Of course, there’s nothing new there, but this time was very different as a new study from Loughborough University shows. 

Negative coverage

The details of this report are damning. Loughborough’s research highlights a surge in negative coverage of the Labour party, particularly at the end of the campaign. This was hardly, ‘business as usual’. In 2019 press hostility to Labour was double that of the 2017 campaign. Meanwhile negative coverage of the Conservatives halved. 

The disparity widened as the election entered its final stretch. The final week of the campaign saw hostility to Labour go into overdrive. Coverage of Labour and other opposition parties became increasingly hostile while also becoming more friendly towards the Conservatives. 

 

 

 

As you can see from the data, the attacks became more intense as the campaign progressed, almost as if it were a concerted and coordinated campaign.

However, things get even worse when circulation is taking into account. 

 

 

These figures show that the highest circulating newspapers such as the Sun, Daily Mail and Telegraph abandoned all pretence at being an independent media outlet to become effectively part of the propaganda wing of the Conservative Party. 

Boris Johnson also dominated the latter part of the election. More space was given to his platform than Jeremy Corbyn in the final week. As for other Labour politicians, most of the candidates now vying for leadership were pretty much marginalised. 

Both party leaders dominated coverage of their respective parties. Johnson and Corbyn accounted for 68% and 56% of all appearances respectively, but Johnson dominated press coverage with 57% of all Conservative appearances compared to 28% for Jeremy Corbyn. 

As well as dominating coverage the media also focused on his pet topic: Brexit. Interestingly, this coverage bookended the campaign, dominating the first and final weeks. However, very little of that focus was on the fiscal impact of Brexit which allowed the mantra ‘get Brexit done’ go largely unchallenged. 

Broadcast bias

Few things in this report will be that surprising, but we can also look beyond the traditional right wing.
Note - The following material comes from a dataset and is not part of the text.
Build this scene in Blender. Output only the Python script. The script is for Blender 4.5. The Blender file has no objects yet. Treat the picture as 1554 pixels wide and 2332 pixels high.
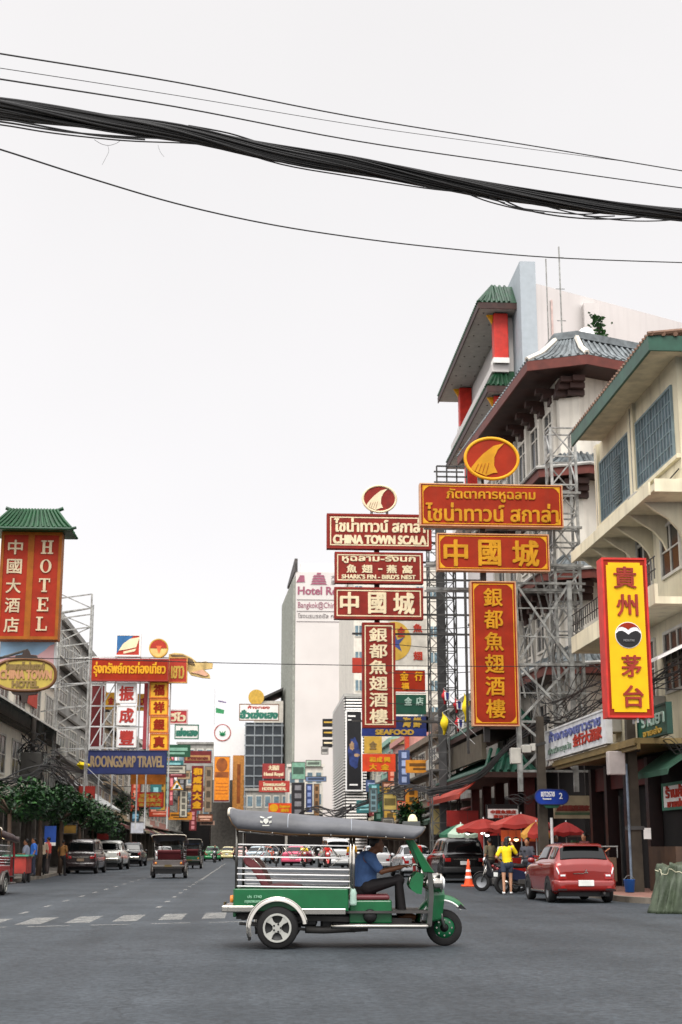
import bpy, math, random
from mathutils import Vector, Matrix
random.seed(7)
S = bpy.context.scene
COL = S.collection
rad = math.radians
# ------------------------------------------------------------------ camera
CH = 1.3
FPX = 3238.9
TH = math.atan(766/FPX); PS = math.atan(212/math.hypot(FPX, 766))
cd = bpy.data.cameras.new('camera'); cam = bpy.data.objects.new('camera', cd); COL.objects.link(cam)
cam.location = (0, 0, CH); cam.rotation_euler = (math.pi/2+TH, 0, -PS)
cd.sensor_fit = 'VERTICAL'; cd.sensor_height = 36; cd.lens = 50; cd.clip_end = 3000
cd.dof.use_dof = True; cd.dof.focus_distance = 19.8; cd.dof.aperture_fstop = 4.5
S.camera = cam
# ------------------------------------------------------------------ world and sun (overcast)
S.view_settings.view_transform = 'Standard'; S.view_settings.look = 'None'
S.view_settings.exposure = -0.04; S.view_settings.gamma = 1
W = bpy.data.worlds.new('World'); S.world = W; W.use_nodes = True
nt = W.node_tree; nt.nodes.clear()
def N(t, typ, **k):
    n = t.nodes.new(typ)
    for a, b in k.items(): setattr(n, a, b)
    return n
out = N(nt, 'ShaderNodeOutputWorld'); add = N(nt, 'ShaderNodeAddShader')
bg1 = N(nt, 'ShaderNodeBackground'); bg2 = N(nt, 'ShaderNodeBackground')
SUN_EL, SUN_AZ = 52, 188      # azimuth of the veiled sun, degrees clockwise from +Y
sky = N(nt, 'ShaderNodeTexSky', sky_type='NISHITA', sun_disc=False)
sky.sun_elevation = rad(SUN_EL); sky.sun_rotation = rad(SUN_AZ)
hs = N(nt, 'ShaderNodeHueSaturation'); hs.inputs['Saturation'].default_value = 0.1
nt.links.new(sky.outputs[0], hs.inputs['Color']); nt.links.new(hs.outputs[0], bg1.inputs[0]); bg1.inputs[1].default_value = 0.05
tc = N(nt, 'ShaderNodeTexCoord'); sep = N(nt, 'ShaderNodeSeparateXYZ'); nt.links.new(tc.outputs['Generated'], sep.inputs[0])
# cloud deck: even and pale above the street, brighter towards the zenith and behind the viewpoint
r1 = N(nt, 'ShaderNodeValToRGB'); nt.links.new(sep.outputs['Z'], r1.inputs[0])
e = r1.color_ramp.elements
e[0].position = 0.0; e[0].color = (.77, .75, .755, 1)
e[1].position = 0.55; e[1].color = (.80, .78, .78, 1)
x = r1.color_ramp.elements.new(1.0); x.color = (2.0, 1.97, 1.97, 1)
x = r1.color_ramp.elements.new(.22); x.color = (.765, .745, .755, 1)
mr = N(nt, 'ShaderNodeMapRange'); nt.links.new(sep.outputs['Y'], mr.inputs[0])
mr.inputs[1].default_value = 0.78; mr.inputs[2].default_value = 0.1; mr.inputs[3].default_value = 1.0; mr.inputs[4].default_value = 1.75
ns = N(nt, 'ShaderNodeTexNoise'); ns.inputs['Scale'].default_value = 2.2; ns.inputs['Detail'].default_value = 4
nt.links.new(tc.outputs['Generated'], ns.inputs['Vector'])
mr2 = N(nt, 'ShaderNodeMapRange'); nt.links.new(ns.outputs[0], mr2.inputs[0])
mr2.inputs[1].default_value = .3; mr2.inputs[2].default_value = .7; mr2.inputs[3].default_value = .955; mr2.inputs[4].default_value = 1.03
m1 = N(nt, 'ShaderNodeMath', operation='MULTIPLY'); nt.links.new(mr.outputs[0], m1.inputs[0]); nt.links.new(mr2.outputs[0], m1.inputs[1])
nt.links.new(r1.outputs[0], bg2.inputs[0]); nt.links.new(m1.outputs[0], bg2.inputs[1])
nt.links.new(bg1.outputs[0], add.inputs[0]); nt.links.new(bg2.outputs[0], add.inputs[1]); nt.links.new(add.outputs[0], out.inputs[0])
sl = bpy.data.lights.new('sun', 'SUN'); sl.energy = 2.2; sl.angle = rad(24); sl.color = (1, .965, .91)
so = bpy.data.objects.new('sun', sl); COL.objects.link(so)
az = rad(SUN_AZ); el = rad(SUN_EL)
sd = Vector((math.sin(az)*math.cos(el), math.cos(az)*math.cos(el), math.sin(el)))
so.rotation_euler = sd.to_track_quat('Z', 'Y').to_euler(); so.location = (0, -20, 60)
S.cycles.max_bounces = 6; S.cycles.diffuse_bounces = 1; S.cycles.glossy_bounces = 3; S.cycles.transparent_max_bounces = 6
S.cycles.use_denoising = True

# ------------------------------------------------------------------ measuring helpers (photo pixel -> point at a chosen distance)
FW = Vector((math.sin(PS), math.cos(PS), 0)); RT = Vector((math.cos(PS), -math.sin(PS), 0)); UP = Vector((0, 0, 1))
def ray(px, py):
    u = px-777; v = py-1166
    return RT*u + FW*(v*math.sin(TH)+FPX*math.cos(TH)) + UP*(-v*math.cos(TH)+FPX*math.sin(TH))
def PY(px, py, Y):
    r = ray(px, py); return Vector((0, 0, CH)) + r*(Y/r.y)
def PX(px, py, X):
    r = ray(px, py); return Vector((0, 0, CH)) + r*(X/r.x)
def PZ(px, py, Z=0.0):
    r = ray(px, py); return Vector((0, 0, CH)) + r*((Z-CH)/r.z)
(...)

Bias could be seen everywhere as Shadow Transport Secretary Andy McDonald pointed out. 

“We’ve always had the print media, which is page after page after page of press barons absolutely destroying and vilifying Labour leaders from time immemorial,” he said. “What’s changed in this election is the way the broadcast media have joined in with that battle.”
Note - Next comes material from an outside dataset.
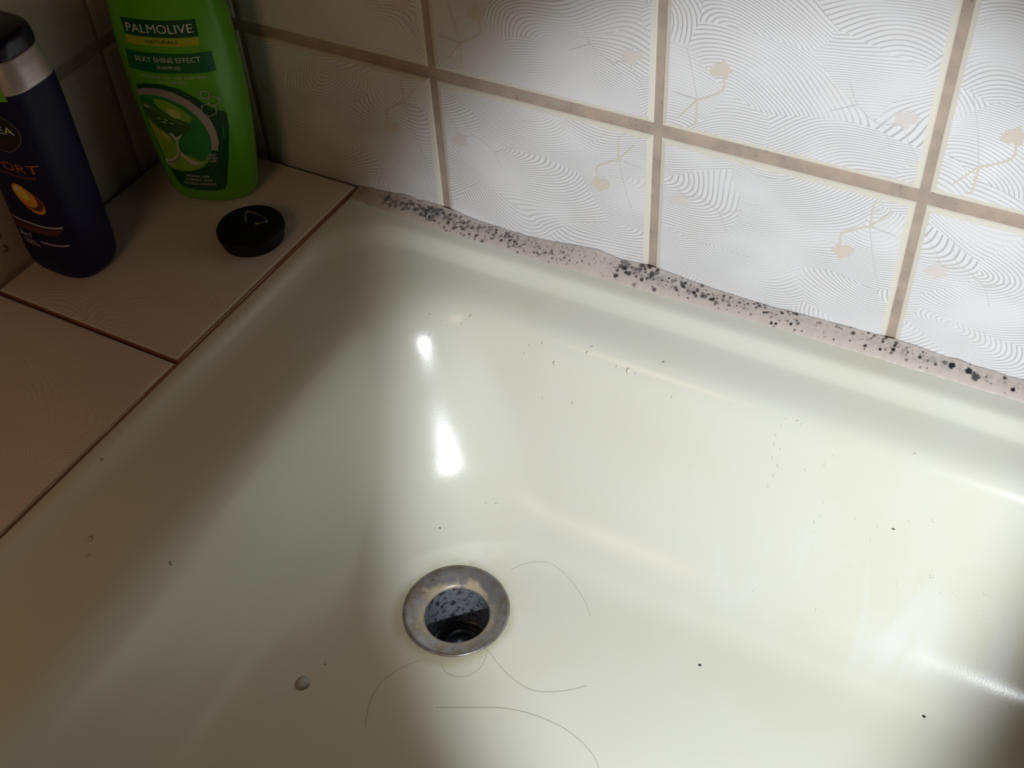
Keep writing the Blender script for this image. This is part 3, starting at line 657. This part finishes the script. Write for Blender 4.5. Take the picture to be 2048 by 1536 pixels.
put_patch(BB, 'capsule_glint', ell(6.0, 68.6, 0.7, 1.6, 14, 0.3), M_WHITE, bl, 6)
put_patch(BB, 'text_line', rect(-20.5, 18.8, 45.0, 46.4), M_LPINK, bl, 1)
put_patch(BB, 'red_band', m_([(-20.5, 44.0), (18.4, 44.0), (14.8, 39.6), (-20.0, 38.4)]), M_RUST, bl, 1)
put_text(BB, 'count_lettering', '3in1', -13.6, 34.4, 10.5, 4.2, M_WHITE, bl, 1)
put_patch(BB, 'text_line', rect(-17.0, -6.0, 29.2, 30.2), M_LPINK, bl, 1)
put_patch(BB, 'text_line', rect(-16.0, -3.0, 27.2, 28.2), M_LPINK, bl, 1)
put_patch(BB, 'text_line', rect(-1.0, 18.6, 31.2, 32.4), M_LPINK, bl, 1)
put_patch(BB, 'sticker', m_([(-13, 147), (13.4, 147), (14.6, 143), (16.6, 135), (-16.6, 135), (-14.6, 143)]), M_STICK, bl, 4)
put_patch(BB, 'text_line', rect(-12, 13.2, 138.0, 139.2), M_WHITE, bl, 5)

# ------------------------------------------------------------------ hairs, drops, specks
M_HAIR = mat('hair', (0.16, 0.13, 0.085), 0.4)
def hair(pts, label, r=0.000075):
    out = []
    for p in spline(pts, 6):
        h, nn = on_tray(p[0], p[1]) if math.hypot(p[0] - DR[0], p[1] - DR[1]) > 0.0335 else (Vector((p[0], p[1], DR[2] + 0.0013 - 0.09 * max(0, 0.0325 - math.hypot(p[0] - DR[0], p[1] - DR[1])))), Vector((0, 0, 1)))
        out.append(h + Vector((0, 0, r * 1.2)))
    o = mesh_obj('hair_strand', *tube(out, r, 5), M_HAIR); tag(o, label, 'hair')
hair([(0.1237, -0.1505), (0.1309, -0.1435), (0.1393, -0.1386), (0.147, -0.1371), (0.158, -0.1398), (0.1692, -0.1456), (0.1781, -0.1517), (0.1852, -0.1592)], 'arched hair strand on the tray floor behind and right of the drain', 0.00006)
hair([(0.1267, -0.207), (0.1322, -0.2062), (0.1362, -0.2081), (0.1411, -0.2096), (0.1526, -0.2155), (0.1652, -0.2198), (0.177, -0.2207), (0.1864, -0.2174), (0.1963, -0.2109), (0.2047, -0.2035)], 'hair strand running off the drain rim and curving right across the tray', 0.00008)
hair([(0.1184, -0.229), (0.1232, -0.233), (0.1284, -0.2339), (0.1335, -0.2326), (0.1383, -0.2289), (0.1415, -0.2224), (0.1412, -0.2148), (0.1398, -0.2103)], 'small looped hair strand just below the drain rim', 0.00006)
hair([(0.1318, -0.2568), (0.1475, -0.2486), (0.1633, -0.2408), (0.1745, -0.2368), (0.1887, -0.2344), (0.2028, -0.2343), (0.2146, -0.2365), (0.2237, -0.2399), (0.2298, -0.2437), (0.2336, -0.2477), (0.2360, -0.2530)], 'longest hair strand, lowest in view on the tray floor', 0.00009)
hair([(0.1069, -0.2335), (0.1006, -0.2406), (0.0953, -0.251), (0.0933, -0.2609), (0.0941, -0.2693), (0.0974, -0.2787), (0.101, -0.2865)], 'faint hair strand bending down left below the drain', 0.00006)

M_WATER = mat('water', (1, 1, 1), 0.0); N = NT(M_WATER)
tr = N.n('ShaderNodeBsdfTransparent'); gl = N.n('ShaderNodeBsdfGlossy'); gl.inputs['Roughness'].default_value = 0.10
fr = N.n('ShaderNodeFresnel'); fr.inputs['IOR'].default_value = 1.36; mx = N.n('ShaderNodeMixShader'); out = N.t.nodes['Material Output']
N.link(fr.outputs[0], mx.inputs[0]); N.link(tr.outputs[0], mx.inputs[1]); N.link(gl.outputs[0], mx.inputs[2]); N.link(mx.outputs[0], out.inputs['Surface']); N.t.nodes.remove(N.b)
def drop_mesh(name, h):
    v, f = lathe([(1.0, -0.04), (0.98, 0.05 * h), (0.9, 0.32 * h), (0.72, 0.66 * h), (0.45, 0.9 * h), (0.18, 0.99 * h), (0.0, h)], 18)
    me = bpy.data.meshes.new(name); me.from_pydata(v, [], f + [tuple(reversed(range(18)))]); me.update(); me.materials.append(M_WATER)
    me.polygons.foreach_set('use_smooth', [True] * len(me.polygons)); return me
DM = drop_mesh('water_droplet', 0.38)
def place_drop(name, loc, nn, r, st, ang, label, group=None):
    o = obj_from(name, DM, None, None, False)
    q = nn.to_track_quat('Z', 'Y'); o.rotation_mode = 'QUATERNION'
    from mathutils import Quaternion
    o.rotation_quaternion = q @ Quaternion((0, 0, 1), ang); o.location = loc; o.scale = (r * st, r, r)
    return tag(o, label, 'water drop', group)
h, nn = on_tray(0.0540, -0.2825)
place_drop('water_drop', h, nn, 0.0042, 1.25, -0.4, 'largest water drop, left below the drain on the tray floor')
DROPS = [(0.0328, -0.0809, 0.0009), (0.0415, -0.0725, 0.0009), (0.0502, -0.0685, 0.0009), (0.0544, -0.0644, 0.0009), (0.0957, -0.0695, 0.0009), (0.0985, -0.0672, 0.0009), (0.1067, -0.0653, 0.0009), (0.1169, -0.0694, 0.0014), (0.137, -0.0634, 0.0012), (0.1385, -0.0604, 0.0009), (0.112, -0.0775, 0.0009), (0.1327, -0.0763, 0.0009), (0.1575, -0.0648, 0.0009), (0.1651, -0.0648, 0.0016), (0.1699, -0.065, 0.0009), (0.184, -0.0562, 0.0009), (0.0911, -0.1228, 0.0009), (0.0975, -0.1199, 0.0009), (0.1953, -0.068, 0.0009), (0.0292, -0.0732, 0.0009), (0.2636, -0.0634, 0.0009), (0.2701, -0.0629, 0.0009), (0.2727, -0.0635, 0.0009), (0.2623, -0.066, 0.0009), (0.2606, -0.0687, 0.0009), (0.2607, -0.0705, 0.0009), (0.2651, -0.0712, 0.0009), (0.2619, -0.0733, 0.0009), (0.2663, -0.0744, 0.0013), (0.2648, -0.0765, 0.0009), (0.2816, -0.0735, 0.0009), (0.2632, -0.079, 0.0009), (0.2948, -0.0688, 0.0009), (0.2913, -0.0712, 0.0009), (0.3358, -0.0606, 0.0009), (0.2963, -0.0783, 0.0009), (0.2968, -0.0812, 0.0009), (0.2943, -0.0829, 0.0009), (0.2959, -0.0849, 0.0009), (0.3163, -0.0794, 0.0009), (0.3285, -0.0792, 0.0009), (0.3273, -0.0823, 0.0009), (0.3443, -0.0762, 0.0009), (0.3562, -0.0745, 0.0012), (0.3486, -0.09, 0.0009), (0.3644, -0.0853, 0.0013), (0.3658, -0.0851, 0.0009), (0.3722, -0.0883, 0.0009), (0.379, -0.0871, 0.0009), (0.3937, -0.0849, 0.0009), (0.3933, -0.0888, 0.0009), (0.3939, -0.0903, 0.0009), (0.398, -0.09, 0.0009), (0.3978, -0.0915, 0.0009), (0.4076, -0.0885, 0.0009), (0.4023, -0.1038, 0.0009), (0.4154, -0.1152, 0.0009), (0.4128, -0.1129, 0.0009), (0.272, -0.1106, 0.0009), (0.31, -0.1081, 0.0009), (-0.0283, -0.3234, 0.0013), (0.0047, -0.3009, 0.0014), (-0.0346, -0.3148, 0.0016), (-0.0612, -0.2735, 0.0009), (0.0578, -0.2642, 0.0009)]
def drop_label(x, y):
    if y < -0.2: return 'tiny water droplet on the dim left part of the tray', 'droplets left of the drain'
    if y < -0.115 and x < 0.2: return 'tiny water droplet on the tray between drain and back corner', 'droplets behind the drain'
    if x < 0.07: return 'tiny water droplet by the glint in the back corner of the tray', 'droplets in the back corner'
    if x < 0.22: return 'tiny water droplet below the sealant on the middle of the tray back', 'droplets on the middle of the back side'
    if x < 0.31: return 'tiny water droplet in the curved cluster on the tray back', 'droplets in the curved cluster'
    return 'tiny water droplet near the right end of the tray back', 'droplets near the right end'
for (x, y, r) in DROPS:
    h, nn = on_tray(x, y); place_drop('water_droplet', h, nn, r * rng.uniform(0.7, 1.0), rng.uniform(1.0, 1.5), rng.uniform(0, 3), *drop_label(x, y))
for (y, z, r, w) in ((-0.178, -0.072, 0.0020, 'upper'), (-0.1775, -0.083, 0.0022, 'lower')):
    place_drop('wall_drop', Vector((-0.2220, y, z)), Vector((1, 0, 0)), r, 1.3, 1.57, w + ' water drop on the left wall tile beside the navy bottle')
M_SPECK = mat('dark_speck', (0.02, 0.017, 0.015), 0.7)
def speck(x, y, r, label):
    h, nn = on_tray(x, y); bm = bmesh.new(); bmesh.ops.create_icosphere(bm, subdivisions=2, radius=r)
    for vv in bm.verts: vv.co *= 1 + 0.35 * noise.noise(vv.co * 2500 + Vector((x * 90, 0, 0))); vv.co.z *= 0.5; vv.co.x *= 1.4
    me = bpy.data.meshes.new('debris_speck'); bm.to_mesh(me); bm.free(); o = obj_from('debris_speck', me, M_SPECK); o.location = h + nn * r * 0.25
    tag(o, label, 'speck')
speck(0.2589, -0.1609, 0.0007, 'dark speck on the tray floor right of the drain')
speck(0.3853, -0.1367, 0.0008, 'dark speck near the right end of the tray floor')
speck(0.3370, -0.0786, 0.0006, 'tiny dark speck high on the back side of the tray')
speck(0.0713, -0.1499, 0.0005, 'tiny dark speck on the tray just behind the drain')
This could be seen in a series of ‘mistakes’ such as removing laughter from the Prime Minister’s answer on Question Time, tamely allowing him to dodge an interview with Andrew Neil and swapping out Remembrance Day footage showing him place a wreath upside down. It could be seen in the cynical decision to alter the message of a report into false political advertising which found that 89% of Conservative adverts were false compared to 0% of Labour’s. The final report attempted to suggest all parties were equally culpable.  

Time and again, they parroted contributions from the infamous ‘Downing Street Source’ even when that source proved to be about as reliable as a Boris Johnson promise. Laura Kuensberg and Robert Peston happily regurgitated false reports about an attack on one of Matt Hancock’s aides. 

Press collusion 

The Loughborough report and the tone of coverage in this election should raise serious questions about the role of the press both now and into the future. It suggests a level of collusion between press and government which you’d expect to see in Russia, rather than a European liberal democracy. 

From the outset the press took a clear decision that they would attack Labour, support the Conservatives, and give the prime minister an unchallenged platform, while marginalising his opposition. The game was rigged from the outset and, make no mistake, it definitely changed the result.

Labour won the argument. Surveys show that on nationalisation, taxation, the environment and even the idea of free broadband, the public broadly agreed with Labour’s manifesto, but they lost the election because people voted for something very different. They were working on the basis of an alternative reality concocted straight from the imagination of Dominic Cummings. 

It was a reality which allowed Johnson to claim poverty was falling when it’s rising, that police numbers are rising rather than falling or that houses are being built which aren’t. It created a fictionalised monster of Jeremy Corbyn who the press claimed, with a straight face, represents an ‘existential crisis’ to British Jews, and it persuaded both leavers and remainers that Corbyn was somehow secretly supporting the other side. 

Truth has always been a fragile creature in any election, but never before in British politics has it been absent altogether. For that we have to thank the Great British press. The question now is: will their treatment of the next Labour leader be equally deranged?